§ **EXERCISE DETAILS**: Write out again, unaltered, the lines from the start through the line containing "ft-.004), GASKET, fr)".

§ **SOURCE EXCERPT**:
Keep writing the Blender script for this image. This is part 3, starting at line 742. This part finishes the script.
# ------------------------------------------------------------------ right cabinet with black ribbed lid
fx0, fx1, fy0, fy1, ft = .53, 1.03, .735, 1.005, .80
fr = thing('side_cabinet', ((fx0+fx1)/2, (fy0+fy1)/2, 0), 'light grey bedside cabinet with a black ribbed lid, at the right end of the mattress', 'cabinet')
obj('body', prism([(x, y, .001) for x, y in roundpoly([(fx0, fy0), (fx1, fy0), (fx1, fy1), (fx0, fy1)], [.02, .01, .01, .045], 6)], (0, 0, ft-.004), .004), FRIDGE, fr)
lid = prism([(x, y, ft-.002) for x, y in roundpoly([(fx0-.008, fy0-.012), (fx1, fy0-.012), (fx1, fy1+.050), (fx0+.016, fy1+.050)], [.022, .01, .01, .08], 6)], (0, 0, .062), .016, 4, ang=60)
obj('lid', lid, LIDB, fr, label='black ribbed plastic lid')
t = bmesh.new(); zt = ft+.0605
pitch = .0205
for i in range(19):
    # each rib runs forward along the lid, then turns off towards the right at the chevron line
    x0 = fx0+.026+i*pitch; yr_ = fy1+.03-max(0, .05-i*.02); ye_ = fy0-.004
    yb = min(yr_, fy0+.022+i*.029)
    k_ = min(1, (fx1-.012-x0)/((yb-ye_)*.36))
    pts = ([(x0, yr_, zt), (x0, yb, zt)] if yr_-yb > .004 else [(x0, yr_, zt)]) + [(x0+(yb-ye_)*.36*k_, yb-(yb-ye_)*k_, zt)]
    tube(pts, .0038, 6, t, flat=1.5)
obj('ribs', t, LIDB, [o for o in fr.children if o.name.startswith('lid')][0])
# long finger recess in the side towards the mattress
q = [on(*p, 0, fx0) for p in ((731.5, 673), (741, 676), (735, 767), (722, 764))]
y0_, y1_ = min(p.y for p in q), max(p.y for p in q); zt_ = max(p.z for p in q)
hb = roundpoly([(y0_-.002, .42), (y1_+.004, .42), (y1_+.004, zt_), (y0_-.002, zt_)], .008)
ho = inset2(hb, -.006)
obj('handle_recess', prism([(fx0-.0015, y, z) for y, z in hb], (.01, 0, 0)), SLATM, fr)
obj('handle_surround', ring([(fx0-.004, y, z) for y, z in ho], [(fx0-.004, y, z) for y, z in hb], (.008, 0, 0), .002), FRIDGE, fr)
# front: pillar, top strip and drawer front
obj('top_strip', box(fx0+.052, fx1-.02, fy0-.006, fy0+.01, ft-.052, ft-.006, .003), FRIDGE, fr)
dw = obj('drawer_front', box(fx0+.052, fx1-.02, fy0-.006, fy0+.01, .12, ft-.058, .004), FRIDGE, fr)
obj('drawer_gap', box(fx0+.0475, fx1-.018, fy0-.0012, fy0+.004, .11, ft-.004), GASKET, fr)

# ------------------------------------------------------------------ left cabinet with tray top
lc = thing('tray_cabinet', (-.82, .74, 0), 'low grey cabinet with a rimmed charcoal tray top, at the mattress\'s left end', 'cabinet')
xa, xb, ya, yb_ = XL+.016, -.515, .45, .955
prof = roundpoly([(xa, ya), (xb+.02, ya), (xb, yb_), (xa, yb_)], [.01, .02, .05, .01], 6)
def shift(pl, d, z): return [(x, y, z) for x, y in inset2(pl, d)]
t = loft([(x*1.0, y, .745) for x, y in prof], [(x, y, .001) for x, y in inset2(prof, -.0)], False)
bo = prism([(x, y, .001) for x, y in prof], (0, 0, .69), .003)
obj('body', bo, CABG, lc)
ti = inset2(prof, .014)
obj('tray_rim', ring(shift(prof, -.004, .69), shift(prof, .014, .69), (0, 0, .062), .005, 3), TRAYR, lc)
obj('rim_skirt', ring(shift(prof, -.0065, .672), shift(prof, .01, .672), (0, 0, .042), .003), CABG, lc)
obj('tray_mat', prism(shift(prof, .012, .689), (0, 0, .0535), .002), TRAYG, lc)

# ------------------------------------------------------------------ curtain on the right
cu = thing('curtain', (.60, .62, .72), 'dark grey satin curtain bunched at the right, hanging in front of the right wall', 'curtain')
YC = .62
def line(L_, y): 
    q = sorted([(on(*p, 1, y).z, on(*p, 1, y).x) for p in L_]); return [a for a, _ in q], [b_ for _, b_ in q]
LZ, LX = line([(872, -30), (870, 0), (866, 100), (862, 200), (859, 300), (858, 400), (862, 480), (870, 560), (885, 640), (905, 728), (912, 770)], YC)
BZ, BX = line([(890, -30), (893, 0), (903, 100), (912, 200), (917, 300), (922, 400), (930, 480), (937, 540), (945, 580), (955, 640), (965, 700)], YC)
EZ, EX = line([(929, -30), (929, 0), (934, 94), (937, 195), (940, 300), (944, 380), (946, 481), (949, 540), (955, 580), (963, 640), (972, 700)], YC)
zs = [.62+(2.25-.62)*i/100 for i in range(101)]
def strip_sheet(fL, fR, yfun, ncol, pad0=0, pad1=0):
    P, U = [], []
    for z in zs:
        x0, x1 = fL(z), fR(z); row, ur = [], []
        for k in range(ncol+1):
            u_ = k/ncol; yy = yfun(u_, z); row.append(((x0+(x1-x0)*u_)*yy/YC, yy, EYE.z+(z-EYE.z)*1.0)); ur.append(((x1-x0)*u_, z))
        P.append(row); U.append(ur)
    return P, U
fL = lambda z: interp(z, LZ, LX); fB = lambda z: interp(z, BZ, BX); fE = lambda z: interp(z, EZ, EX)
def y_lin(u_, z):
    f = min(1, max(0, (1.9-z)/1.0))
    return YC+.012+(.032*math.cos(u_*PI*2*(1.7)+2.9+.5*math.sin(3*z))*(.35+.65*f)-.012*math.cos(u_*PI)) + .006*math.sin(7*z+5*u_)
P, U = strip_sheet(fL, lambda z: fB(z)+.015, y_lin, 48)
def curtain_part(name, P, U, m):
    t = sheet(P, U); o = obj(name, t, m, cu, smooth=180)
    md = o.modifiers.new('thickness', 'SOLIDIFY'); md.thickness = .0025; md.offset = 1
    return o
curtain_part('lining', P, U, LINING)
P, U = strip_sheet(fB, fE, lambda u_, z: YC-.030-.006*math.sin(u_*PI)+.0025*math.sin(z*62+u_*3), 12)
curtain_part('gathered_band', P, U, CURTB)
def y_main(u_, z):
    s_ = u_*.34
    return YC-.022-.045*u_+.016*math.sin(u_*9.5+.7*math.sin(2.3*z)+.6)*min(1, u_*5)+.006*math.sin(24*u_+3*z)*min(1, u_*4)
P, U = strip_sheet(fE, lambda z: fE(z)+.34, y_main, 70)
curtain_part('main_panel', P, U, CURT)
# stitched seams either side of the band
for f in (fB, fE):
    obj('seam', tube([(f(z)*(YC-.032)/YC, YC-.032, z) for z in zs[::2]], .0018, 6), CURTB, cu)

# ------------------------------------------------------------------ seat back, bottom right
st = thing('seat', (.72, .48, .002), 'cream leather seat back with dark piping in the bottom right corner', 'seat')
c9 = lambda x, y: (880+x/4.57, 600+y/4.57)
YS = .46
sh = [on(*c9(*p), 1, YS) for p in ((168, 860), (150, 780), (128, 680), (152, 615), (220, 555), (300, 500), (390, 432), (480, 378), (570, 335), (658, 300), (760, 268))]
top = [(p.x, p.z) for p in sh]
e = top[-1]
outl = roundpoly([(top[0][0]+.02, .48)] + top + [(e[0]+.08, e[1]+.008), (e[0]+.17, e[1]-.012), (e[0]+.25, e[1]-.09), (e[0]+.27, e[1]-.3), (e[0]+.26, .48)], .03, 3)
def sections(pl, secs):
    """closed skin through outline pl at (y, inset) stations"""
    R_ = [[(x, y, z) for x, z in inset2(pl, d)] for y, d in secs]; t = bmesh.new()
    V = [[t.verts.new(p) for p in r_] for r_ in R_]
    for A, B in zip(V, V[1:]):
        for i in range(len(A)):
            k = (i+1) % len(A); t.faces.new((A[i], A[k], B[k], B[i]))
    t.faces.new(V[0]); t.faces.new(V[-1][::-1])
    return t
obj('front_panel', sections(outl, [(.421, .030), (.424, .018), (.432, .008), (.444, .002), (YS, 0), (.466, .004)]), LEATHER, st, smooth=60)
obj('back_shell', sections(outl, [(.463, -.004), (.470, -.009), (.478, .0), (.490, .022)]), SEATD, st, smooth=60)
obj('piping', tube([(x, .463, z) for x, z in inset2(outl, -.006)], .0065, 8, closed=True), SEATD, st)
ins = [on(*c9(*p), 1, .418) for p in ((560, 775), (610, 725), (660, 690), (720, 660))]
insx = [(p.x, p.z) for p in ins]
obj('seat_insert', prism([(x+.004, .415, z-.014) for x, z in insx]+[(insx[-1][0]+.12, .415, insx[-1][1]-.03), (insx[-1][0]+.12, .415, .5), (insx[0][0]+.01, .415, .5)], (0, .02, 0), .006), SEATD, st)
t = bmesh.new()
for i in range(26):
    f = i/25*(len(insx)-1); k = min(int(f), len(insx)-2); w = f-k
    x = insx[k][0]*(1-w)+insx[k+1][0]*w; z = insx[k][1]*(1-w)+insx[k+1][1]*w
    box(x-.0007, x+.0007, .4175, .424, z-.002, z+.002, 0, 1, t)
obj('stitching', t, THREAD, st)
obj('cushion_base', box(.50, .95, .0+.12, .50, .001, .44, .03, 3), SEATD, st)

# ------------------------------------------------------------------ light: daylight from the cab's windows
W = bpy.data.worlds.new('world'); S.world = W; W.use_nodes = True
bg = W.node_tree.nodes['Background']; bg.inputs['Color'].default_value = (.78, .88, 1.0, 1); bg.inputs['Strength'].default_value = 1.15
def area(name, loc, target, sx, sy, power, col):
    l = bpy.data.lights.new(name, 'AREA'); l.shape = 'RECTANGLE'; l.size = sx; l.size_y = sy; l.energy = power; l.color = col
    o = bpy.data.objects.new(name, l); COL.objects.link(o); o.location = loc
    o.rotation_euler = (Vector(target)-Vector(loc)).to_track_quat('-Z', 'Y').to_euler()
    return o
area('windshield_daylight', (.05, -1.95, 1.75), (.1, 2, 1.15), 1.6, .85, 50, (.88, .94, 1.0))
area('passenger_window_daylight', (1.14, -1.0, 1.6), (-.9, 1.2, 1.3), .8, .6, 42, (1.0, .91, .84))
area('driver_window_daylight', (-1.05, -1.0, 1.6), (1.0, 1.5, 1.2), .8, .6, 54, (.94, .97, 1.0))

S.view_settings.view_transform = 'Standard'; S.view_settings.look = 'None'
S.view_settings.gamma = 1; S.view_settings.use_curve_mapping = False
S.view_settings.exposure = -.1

§ **THE OUTPUT**:
Keep writing the Blender script for this image. This is part 3, starting at line 742. This part finishes the script.
# ------------------------------------------------------------------ right cabinet with black ribbed lid
fx0, fx1, fy0, fy1, ft = .53, 1.03, .735, 1.005, .80
fr = thing('side_cabinet', ((fx0+fx1)/2, (fy0+fy1)/2, 0), 'light grey bedside cabinet with a black ribbed lid, at the right end of the mattress', 'cabinet')
obj('body', prism([(x, y, .001) for x, y in roundpoly([(fx0, fy0), (fx1, fy0), (fx1, fy1), (fx0, fy1)], [.02, .01, .01, .045], 6)], (0, 0, ft-.004), .004), FRIDGE, fr)
lid = prism([(x, y, ft-.002) for x, y in roundpoly([(fx0-.008, fy0-.012), (fx1, fy0-.012), (fx1, fy1+.050), (fx0+.016, fy1+.050)], [.022, .01, .01, .08], 6)], (0, 0, .062), .016, 4, ang=60)
obj('lid', lid, LIDB, fr, label='black ribbed plastic lid')
t = bmesh.new(); zt = ft+.0605
pitch = .0205
for i in range(19):
    # each rib runs forward along the lid, then turns off towards the right at the chevron line
    x0 = fx0+.026+i*pitch; yr_ = fy1+.03-max(0, .05-i*.02); ye_ = fy0-.004
    yb = min(yr_, fy0+.022+i*.029)
    k_ = min(1, (fx1-.012-x0)/((yb-ye_)*.36))
    pts = ([(x0, yr_, zt), (x0, yb, zt)] if yr_-yb > .004 else [(x0, yr_, zt)]) + [(x0+(yb-ye_)*.36*k_, yb-(yb-ye_)*k_, zt)]
    tube(pts, .0038, 6, t, flat=1.5)
obj('ribs', t, LIDB, [o for o in fr.children if o.name.startswith('lid')][0])
# long finger recess in the side towards the mattress
q = [on(*p, 0, fx0) for p in ((731.5, 673), (741, 676), (735, 767), (722, 764))]
y0_, y1_ = min(p.y for p in q), max(p.y for p in q); zt_ = max(p.z for p in q)
hb = roundpoly([(y0_-.002, .42), (y1_+.004, .42), (y1_+.004, zt_), (y0_-.002, zt_)], .008)
ho = inset2(hb, -.006)
obj('handle_recess', prism([(fx0-.0015, y, z) for y, z in hb], (.01, 0, 0)), SLATM, fr)
obj('handle_surround', ring([(fx0-.004, y, z) for y, z in ho], [(fx0-.004, y, z) for y, z in hb], (.008, 0, 0), .002), FRIDGE, fr)
# front: pillar, top strip and drawer front
obj('top_strip', box(fx0+.052, fx1-.02, fy0-.006, fy0+.01, ft-.052, ft-.006, .003), FRIDGE, fr)
dw = obj('drawer_front', box(fx0+.052, fx1-.02, fy0-.006, fy0+.01, .12, ft-.058, .004), FRIDGE, fr)
obj('drawer_gap', box(fx0+.0475, fx1-.018, fy0-.0012, fy0+.004, .11, ft-.004), GASKET, fr)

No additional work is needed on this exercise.